BEGIN STORED DATA
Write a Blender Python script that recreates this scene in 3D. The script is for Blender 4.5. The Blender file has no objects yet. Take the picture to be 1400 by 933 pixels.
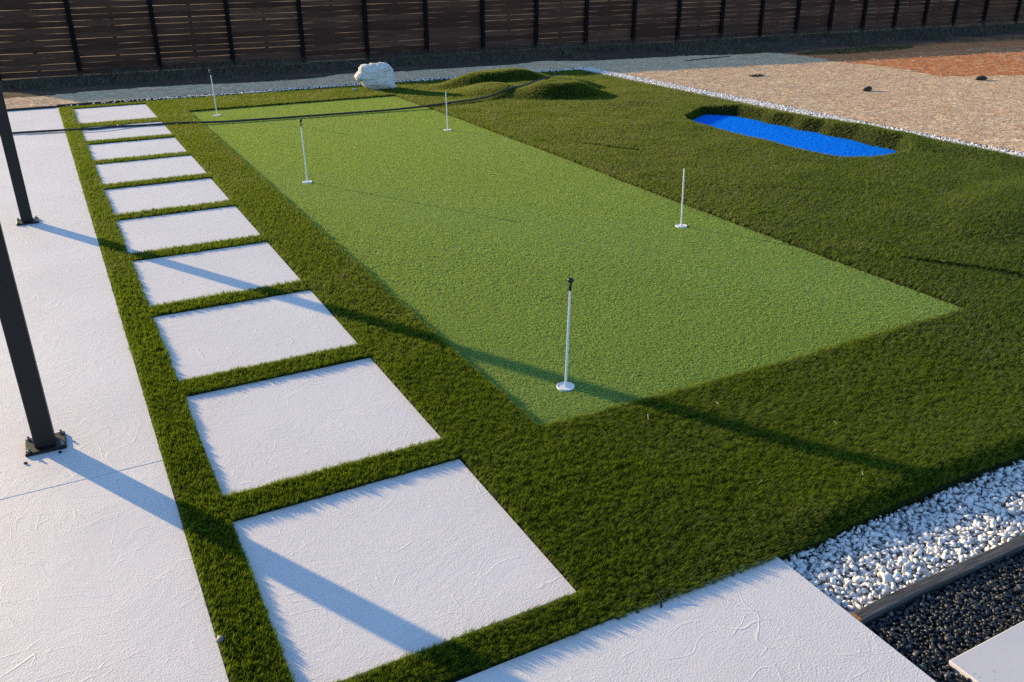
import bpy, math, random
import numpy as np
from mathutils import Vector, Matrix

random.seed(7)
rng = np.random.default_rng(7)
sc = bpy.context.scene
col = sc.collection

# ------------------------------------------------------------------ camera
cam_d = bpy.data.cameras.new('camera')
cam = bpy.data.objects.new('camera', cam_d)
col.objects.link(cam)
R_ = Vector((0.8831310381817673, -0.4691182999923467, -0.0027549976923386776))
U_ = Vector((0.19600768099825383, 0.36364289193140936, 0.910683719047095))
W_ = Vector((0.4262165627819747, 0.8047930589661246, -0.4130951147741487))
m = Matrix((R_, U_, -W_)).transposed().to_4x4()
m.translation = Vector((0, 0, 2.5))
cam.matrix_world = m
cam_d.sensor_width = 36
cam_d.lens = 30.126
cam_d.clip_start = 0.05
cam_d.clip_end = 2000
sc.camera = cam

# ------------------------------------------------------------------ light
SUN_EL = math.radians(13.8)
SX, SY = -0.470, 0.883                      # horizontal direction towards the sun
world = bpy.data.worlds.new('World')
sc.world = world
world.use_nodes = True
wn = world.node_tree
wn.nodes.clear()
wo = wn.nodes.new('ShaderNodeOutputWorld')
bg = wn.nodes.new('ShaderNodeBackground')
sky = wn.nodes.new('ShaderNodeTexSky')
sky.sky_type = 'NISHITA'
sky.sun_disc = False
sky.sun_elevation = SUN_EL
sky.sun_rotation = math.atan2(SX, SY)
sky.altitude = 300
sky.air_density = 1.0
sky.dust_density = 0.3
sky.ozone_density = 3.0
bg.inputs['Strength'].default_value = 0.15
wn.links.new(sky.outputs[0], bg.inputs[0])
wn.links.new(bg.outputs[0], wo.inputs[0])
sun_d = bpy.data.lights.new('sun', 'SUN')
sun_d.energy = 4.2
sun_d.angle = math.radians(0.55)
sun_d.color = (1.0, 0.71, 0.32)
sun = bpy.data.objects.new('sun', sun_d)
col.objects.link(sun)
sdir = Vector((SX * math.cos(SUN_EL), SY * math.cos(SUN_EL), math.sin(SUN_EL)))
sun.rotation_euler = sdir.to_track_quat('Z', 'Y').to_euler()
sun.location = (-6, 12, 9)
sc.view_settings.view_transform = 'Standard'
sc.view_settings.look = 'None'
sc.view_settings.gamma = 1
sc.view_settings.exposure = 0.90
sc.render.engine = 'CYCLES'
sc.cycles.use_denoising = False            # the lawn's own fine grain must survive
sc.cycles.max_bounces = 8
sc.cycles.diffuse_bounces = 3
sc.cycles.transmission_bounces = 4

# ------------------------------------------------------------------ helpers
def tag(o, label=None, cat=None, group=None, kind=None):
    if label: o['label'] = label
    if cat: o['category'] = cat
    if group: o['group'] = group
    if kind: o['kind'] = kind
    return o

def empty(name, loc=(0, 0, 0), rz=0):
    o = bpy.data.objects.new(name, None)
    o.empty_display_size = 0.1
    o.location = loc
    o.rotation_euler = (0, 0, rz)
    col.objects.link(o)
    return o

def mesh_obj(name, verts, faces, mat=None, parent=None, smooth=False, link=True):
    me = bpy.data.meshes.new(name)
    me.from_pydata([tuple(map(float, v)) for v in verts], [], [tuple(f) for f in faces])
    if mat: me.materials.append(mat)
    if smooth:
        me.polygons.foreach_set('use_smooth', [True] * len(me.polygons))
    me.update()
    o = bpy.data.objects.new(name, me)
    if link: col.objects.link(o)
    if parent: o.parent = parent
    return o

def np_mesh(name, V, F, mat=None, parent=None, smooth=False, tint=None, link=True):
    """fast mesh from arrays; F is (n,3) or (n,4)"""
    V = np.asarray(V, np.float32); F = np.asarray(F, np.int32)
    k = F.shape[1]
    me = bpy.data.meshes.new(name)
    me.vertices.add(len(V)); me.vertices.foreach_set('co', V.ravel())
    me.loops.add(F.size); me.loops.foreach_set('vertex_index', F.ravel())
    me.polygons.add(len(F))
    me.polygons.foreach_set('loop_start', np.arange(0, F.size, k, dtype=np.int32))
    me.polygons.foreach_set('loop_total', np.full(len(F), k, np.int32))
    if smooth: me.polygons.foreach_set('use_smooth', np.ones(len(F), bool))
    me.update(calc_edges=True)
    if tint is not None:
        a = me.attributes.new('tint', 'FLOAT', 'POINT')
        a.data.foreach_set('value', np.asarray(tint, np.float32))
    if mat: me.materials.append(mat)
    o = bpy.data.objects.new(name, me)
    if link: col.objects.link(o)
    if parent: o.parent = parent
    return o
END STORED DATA
- [WHAT IS REQUIRED]
Could the lines from the top of the material through the line with "col = sc.collection" be repeated exactly, pictures left out?

- [SOLUTION FOR THIS TASK]
Write a Blender Python script that recreates this scene in 3D. The script is for Blender 4.5. The Blender file has no objects yet. Take the picture to be 1400 by 933 pixels.
import bpy, math, random
import numpy as np
from mathutils import Vector, Matrix

random.seed(7)
rng = np.random.default_rng(7)
sc = bpy.context.scene
col = sc.collection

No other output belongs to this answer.